Witam serdecznie. Widzę że powstały jeszcze na starym forum, a mimo to wciąż pusty topik doczekał się wreszcie pierwszych postów. I bardzo dobrze.
Prawdę mówiąc zwlekałem trochę z rozpoczęciem tego tematu, ponieważ miałem nadzieję, że uda mi się omówić go w oparciu o wciąż jeszcze nie gotowe własne plansze. No ale plany swoje, a życie swoje...
Pierwszym i jak dotąd chronologicznie najstarszym przedstawieniem żołnierzy drugiego pułku piechoty jest gwasz Józefa Kosińskiego, datowany na rok 1810.
Załącznik:
kosinskijxwpiechotapp11.jpg
Ilustruje on okres który na ogół określa się jako przejściowy, a wiec taki w którym mundury nie spełniały wymogów żadnego z dwóch wydanych w 1807 i 1810 przepisów ubiorczych.
Świadczyć ma za tym kolor wypustek używanych przez pułki byłej już legii warszawskiej, ale i skład reprezentowanych tam jednostek. Przypomnę, że w myśl ustaleń pierwszego przepisu 2.p.p nosić powinien granatowe mundury, z żółtymi klapami, pasowym kołnierzem i łapkami. I choć fakt ten uważa się z reguły za oczywisty, brak na to jakichkolwiek wiarygodnych przedstawień pochodzących bezpośrednio z epoki. Sam przepis odnosi się zresztą wyłącznie do mundurów noszonych przez oficerów i zawiera wiele niejasności i niedomówień. Przepis drugi, wydany w roku 1810, zakładał że cała piechota Księstwa Warszawskiego, w tym również i pułk drugi, nosić będzie granatowe kurtki z białymi, lamowanymi na karmazynowo klapami, z granatowym lamowanym na granatowo kołnierzem i z karmazynowymi łapkami z biała wypustką, wzbogaconymi tym razem o granatowe lamowane na karmazynowo łapki.

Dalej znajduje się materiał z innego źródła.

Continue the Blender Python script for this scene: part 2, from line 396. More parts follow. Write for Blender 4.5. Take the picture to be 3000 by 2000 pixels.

Co ciekawe na pochodzącym z 1811 roku cyklu akwarel Sylwestra Zielińskiego, a wiec na drugim w miarę wiarygodnym źródle z epoki, pułk drugi występuje już w mundurach dostosowanych do wymogów nowego przepisu. Jedynym odstępstwem ssą tam białe patki przy łapkach i karmazynowe wypustki przy przepisowo żółtych kołnierzach woltyżerów.
Załącznik:
5.jpg
Załącznik:
6.jpg
Załącznik:
7.jpg
No i tu niestety kończy się wiarygodny i pochodzący prawdopodobnie z pierwszej ręki materiał ikonograficzny jakim dysponujemy. Trzy kolejne przedstawienia które również powstały w czasach istnienia księstwa, a które zawdzięczamy wyłącznie skrupulatności mistrza Gembarzewskiego to kolejno: podoficer grenadierów ( co ciekawe nie w bermycy, a w rogatywce) pochodzący z cyklu miedziorytów ”Ubiór Wojska Polskiego Księstwa Warszawskiego” Aleksandera Sauerweida , grenadier którego tym razem dla potomności uwiecznił Jan Feliks Piwarski i również grenadier pochodzący z litografii Sylwestra Zielińskiego. Znając jednak skłonność pana Bronisława, do modyfikacji jakich był dokonywał na opracowywanym przez siebie materiale, warto by przyjrzeć się kiedyś i oryginałom.
Załącznik:
gem.jpg
Załącznik:
p2p11.jpg
Pozostaje jeszcze czapka podoficera, lub jak chcą niektórzy oficera ze skośnymi i nie uwzględnionymi przez żaden przepis galonami, z peltą i wybitym na niej numerem 2 i z czerwony (?) pomponem.
Reprodukcje czapki zciągnąłem z forum 4. pułku piechoty, a zamieścił je tam obecny również na naszym forum kolega Pitrek.